The only thing that let it down was the story. It was rather weak and didn’t go anywhere. The game shifted its focus from storytelling to gameplay, and while the game did play better than the original (as all sequels should) the story fell flat.
This was made up for in the sequel; Bioshock: Infinite. This game’s story was really interesting, if not a revamped version of the original game. They had tried to recreate the magic of first discovering Rapture (something that the sequel could never do, given that it was set in the same location), but Infinite never quite got there for me. It was the first game that I really noticed that Troy Baker was a voice in every game, as I think I played The Last of Us for the first time shortly after… and I have just recently finished Uncharted 4 and Telltale’s Batman, which he is in as well.
Infinite was an improvement on Bioshock 2, but the confusing end plot twist made me feel a little cheated. I did like how it linked to Bioshock, and revisiting Rapture (if only for a brief moment) was fantastic, but it was never as good as the original.
This is something we have accepted in films, but we do NOT accept for computer games.

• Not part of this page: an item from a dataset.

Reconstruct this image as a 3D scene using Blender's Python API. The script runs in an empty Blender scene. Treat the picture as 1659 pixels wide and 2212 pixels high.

Anyway, I am sure it won’t be long before we see a brand new Bioshock game. 2017 Prey felt very much like a Bioshock game, only this time set in space (so… Systemshock then?) and I did really enjoy that game, but maybe only because it reminded me so much of Bioshock.
I do hope that we do not have to wait so long for a new Bioshock, but I hope that the developers really take the time to remember what made the original game so great. For me, it was the horror; the journey into the unknown, which they recreated with Infinite, but lost horror element along the way.
Overall Bioshock is a fantastic game and one that I would be happy to replay, if I had the time (or if I didn’t have to choose between a power and a gun), but I do not want to ruin this memory that I have of the first time I ventured forth to the mysterious of Rapture.

Now, would you kindly go and replay it.